Interviewer Judy Woodruff mentioned Kerry’s critics of his antiwar activism, "They are saying, in effect, you were accusing American troops of war crimes."

Kerry responded, "No, I was accusing American leaders of abandoning the troops. And if you read what I said, it is very clearly an indictment of leadership. I said to the Senate, where is the leadership of our country? And it’s the leaders who are responsible, not the soldiers. I never said that. I’ve always fought for the soldiers."
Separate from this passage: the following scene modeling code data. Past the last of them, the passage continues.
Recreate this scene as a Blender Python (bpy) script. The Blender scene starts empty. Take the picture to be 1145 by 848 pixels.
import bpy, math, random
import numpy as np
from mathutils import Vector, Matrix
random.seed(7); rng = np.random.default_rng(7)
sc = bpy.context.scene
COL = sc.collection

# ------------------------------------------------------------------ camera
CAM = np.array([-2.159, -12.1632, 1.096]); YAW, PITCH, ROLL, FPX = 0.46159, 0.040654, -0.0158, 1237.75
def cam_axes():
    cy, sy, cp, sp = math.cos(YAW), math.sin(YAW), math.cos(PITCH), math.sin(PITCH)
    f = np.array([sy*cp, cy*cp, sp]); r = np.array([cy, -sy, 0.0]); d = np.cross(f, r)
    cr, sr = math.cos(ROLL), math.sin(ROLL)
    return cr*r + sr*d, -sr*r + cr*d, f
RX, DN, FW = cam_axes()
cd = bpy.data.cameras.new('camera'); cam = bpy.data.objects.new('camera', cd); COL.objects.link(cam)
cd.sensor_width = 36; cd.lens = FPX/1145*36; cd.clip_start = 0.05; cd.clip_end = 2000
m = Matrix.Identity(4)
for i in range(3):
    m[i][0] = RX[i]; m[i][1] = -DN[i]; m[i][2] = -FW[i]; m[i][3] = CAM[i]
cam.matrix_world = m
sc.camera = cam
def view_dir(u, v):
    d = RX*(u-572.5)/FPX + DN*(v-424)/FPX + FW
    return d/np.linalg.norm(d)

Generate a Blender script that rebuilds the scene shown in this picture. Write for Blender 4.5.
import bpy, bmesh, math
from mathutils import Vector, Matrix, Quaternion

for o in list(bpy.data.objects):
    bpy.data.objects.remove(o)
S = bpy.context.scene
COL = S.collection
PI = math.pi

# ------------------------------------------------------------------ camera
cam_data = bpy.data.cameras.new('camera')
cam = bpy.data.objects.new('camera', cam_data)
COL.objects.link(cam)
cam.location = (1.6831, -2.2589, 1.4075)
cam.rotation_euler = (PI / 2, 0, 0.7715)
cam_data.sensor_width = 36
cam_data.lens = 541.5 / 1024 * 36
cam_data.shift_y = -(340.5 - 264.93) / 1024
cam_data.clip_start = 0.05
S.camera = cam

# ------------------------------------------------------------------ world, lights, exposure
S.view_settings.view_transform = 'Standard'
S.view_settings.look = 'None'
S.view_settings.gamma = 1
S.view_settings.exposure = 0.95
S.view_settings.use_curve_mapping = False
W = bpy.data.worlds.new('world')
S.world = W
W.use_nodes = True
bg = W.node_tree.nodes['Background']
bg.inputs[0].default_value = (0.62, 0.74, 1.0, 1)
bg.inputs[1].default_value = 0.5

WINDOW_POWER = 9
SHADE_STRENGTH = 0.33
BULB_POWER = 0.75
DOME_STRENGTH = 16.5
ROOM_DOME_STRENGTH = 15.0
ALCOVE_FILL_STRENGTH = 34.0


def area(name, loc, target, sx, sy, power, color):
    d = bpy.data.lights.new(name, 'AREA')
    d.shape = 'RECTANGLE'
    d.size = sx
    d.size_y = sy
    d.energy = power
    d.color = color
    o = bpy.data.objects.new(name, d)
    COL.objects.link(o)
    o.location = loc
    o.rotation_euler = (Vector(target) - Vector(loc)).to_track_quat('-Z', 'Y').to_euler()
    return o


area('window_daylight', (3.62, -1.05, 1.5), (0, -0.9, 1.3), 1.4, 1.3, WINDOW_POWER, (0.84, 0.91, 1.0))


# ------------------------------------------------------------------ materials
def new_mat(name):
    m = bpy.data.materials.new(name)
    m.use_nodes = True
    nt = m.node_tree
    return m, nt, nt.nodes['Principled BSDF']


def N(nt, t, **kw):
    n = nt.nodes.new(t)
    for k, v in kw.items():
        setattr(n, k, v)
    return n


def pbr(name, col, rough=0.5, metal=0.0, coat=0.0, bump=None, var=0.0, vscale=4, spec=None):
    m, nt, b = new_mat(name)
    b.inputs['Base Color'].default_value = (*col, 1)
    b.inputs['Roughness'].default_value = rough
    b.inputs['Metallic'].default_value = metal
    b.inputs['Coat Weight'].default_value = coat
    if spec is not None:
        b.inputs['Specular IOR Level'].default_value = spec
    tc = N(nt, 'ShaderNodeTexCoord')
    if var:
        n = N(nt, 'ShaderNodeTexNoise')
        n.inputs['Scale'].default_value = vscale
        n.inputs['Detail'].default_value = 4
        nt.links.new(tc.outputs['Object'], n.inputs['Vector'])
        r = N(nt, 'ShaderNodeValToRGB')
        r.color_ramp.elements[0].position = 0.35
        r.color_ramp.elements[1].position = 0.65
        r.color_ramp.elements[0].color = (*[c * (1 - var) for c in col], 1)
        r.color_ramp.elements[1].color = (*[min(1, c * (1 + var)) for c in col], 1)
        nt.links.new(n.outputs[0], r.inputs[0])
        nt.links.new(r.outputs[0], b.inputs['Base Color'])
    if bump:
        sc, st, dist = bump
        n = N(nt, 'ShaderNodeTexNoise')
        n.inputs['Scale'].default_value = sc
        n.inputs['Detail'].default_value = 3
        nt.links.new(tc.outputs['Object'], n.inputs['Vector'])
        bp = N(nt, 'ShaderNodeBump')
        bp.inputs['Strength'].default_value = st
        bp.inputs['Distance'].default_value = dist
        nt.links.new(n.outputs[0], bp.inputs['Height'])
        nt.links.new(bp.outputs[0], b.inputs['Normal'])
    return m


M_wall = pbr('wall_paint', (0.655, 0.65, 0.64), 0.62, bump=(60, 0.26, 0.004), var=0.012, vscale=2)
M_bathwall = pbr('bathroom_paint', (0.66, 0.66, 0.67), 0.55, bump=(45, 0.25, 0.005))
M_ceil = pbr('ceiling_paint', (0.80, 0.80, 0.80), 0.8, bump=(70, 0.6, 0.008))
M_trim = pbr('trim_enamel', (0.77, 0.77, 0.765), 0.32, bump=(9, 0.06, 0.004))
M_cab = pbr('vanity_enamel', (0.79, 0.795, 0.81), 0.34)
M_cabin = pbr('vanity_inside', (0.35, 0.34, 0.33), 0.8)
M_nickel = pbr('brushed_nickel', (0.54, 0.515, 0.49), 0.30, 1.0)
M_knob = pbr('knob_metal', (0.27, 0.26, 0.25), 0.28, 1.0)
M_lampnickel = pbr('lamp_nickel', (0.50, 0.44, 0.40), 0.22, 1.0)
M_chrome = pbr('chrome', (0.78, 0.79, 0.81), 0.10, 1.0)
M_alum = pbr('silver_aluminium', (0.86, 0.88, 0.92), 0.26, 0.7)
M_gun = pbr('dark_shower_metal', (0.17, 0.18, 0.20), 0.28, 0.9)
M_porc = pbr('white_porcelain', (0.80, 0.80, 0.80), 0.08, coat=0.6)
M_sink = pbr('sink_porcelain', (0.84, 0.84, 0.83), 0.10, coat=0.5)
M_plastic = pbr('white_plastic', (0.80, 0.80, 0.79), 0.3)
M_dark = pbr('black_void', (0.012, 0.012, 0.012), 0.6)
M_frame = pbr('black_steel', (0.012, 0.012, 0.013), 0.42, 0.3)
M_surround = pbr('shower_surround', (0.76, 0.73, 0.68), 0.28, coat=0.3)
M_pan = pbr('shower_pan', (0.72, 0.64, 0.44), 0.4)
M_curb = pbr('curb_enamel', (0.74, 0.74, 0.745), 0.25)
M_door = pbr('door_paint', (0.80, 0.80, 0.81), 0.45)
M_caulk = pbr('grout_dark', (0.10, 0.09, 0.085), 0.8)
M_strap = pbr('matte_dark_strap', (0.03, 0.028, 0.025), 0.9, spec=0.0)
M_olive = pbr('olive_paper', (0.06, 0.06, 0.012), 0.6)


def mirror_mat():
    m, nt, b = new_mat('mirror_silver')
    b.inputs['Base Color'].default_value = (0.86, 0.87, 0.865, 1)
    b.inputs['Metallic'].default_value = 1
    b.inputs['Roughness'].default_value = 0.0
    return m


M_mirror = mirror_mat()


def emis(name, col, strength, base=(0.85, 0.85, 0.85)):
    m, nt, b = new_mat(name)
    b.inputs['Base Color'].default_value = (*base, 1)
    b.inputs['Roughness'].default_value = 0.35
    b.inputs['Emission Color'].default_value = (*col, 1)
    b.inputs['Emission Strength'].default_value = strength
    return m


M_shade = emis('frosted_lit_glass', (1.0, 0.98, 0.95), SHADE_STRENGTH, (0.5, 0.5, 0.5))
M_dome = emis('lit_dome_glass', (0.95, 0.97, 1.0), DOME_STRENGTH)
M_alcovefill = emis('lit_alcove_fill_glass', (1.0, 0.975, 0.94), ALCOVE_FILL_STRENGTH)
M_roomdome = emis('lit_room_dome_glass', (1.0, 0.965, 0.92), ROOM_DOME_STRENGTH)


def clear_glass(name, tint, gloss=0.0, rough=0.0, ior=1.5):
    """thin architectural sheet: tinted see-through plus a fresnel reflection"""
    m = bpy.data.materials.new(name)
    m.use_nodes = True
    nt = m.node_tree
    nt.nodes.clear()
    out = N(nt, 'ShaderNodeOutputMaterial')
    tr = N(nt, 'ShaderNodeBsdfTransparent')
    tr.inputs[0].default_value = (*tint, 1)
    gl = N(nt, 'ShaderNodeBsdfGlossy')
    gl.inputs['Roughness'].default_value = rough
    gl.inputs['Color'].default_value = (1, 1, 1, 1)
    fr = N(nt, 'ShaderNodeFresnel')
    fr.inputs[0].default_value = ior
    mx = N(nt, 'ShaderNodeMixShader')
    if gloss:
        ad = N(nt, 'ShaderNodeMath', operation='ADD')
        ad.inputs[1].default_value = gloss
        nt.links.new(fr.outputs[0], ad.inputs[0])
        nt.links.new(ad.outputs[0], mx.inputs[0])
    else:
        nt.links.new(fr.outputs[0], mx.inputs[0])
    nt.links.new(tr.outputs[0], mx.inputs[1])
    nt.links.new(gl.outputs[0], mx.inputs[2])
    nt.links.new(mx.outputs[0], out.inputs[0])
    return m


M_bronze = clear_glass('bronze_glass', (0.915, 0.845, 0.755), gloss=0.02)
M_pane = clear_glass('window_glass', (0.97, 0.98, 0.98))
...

Well, we read what he said. And among his often legitimate criticisms of the US leadership of the war, he very clearly indicted the American troops on the ground. PBS has the text of his controversial testimony to the Senate Foreign Relations Committee on April 22, 1971, given at the end of a five-day pro-Hanoi protest in Washington, of which he was one of the leaders. According to the text, Kerry told the senators:

". . . several months ago, in Detroit, we had an investigation" which found that American servicemen "had personally raped, cut off ears, cut off heads, taped wires from portable telephones to human genitals and turned up the power, cut off limbs, blown up bodies, randomly shot at civilians, razed villages in fashion reminiscent of Ghengis Khan, shot cattle and dogs for fun, poisoned food stocks, and generally ravaged the countryside of South Vietnam,in addition to the normal ravage of war and the normal and very particular ravaging which is done by the applied bombing power of this country."

Kerry ignored Soviet or Chinese backing of North Vietnam, the North Vietnamese control of the Vietcong, or the Marxist-Leninist ideology that drove them. Instead, he repeated Hanoi’s propaganda line that the conflict was a civil war, a war of liberation. In his words: "We found that not only was it a civil war, an effort by a people who had for years been seeking their liberation from any colonial influence whatsoever."

In his 1971 book, The New Soldier, Kerry wrote, "We were sent to Vietnam to kill Communism. But we found instead that we were killing women and children." Last week he told CNN he didn’t regret his protests and that he stands by his record.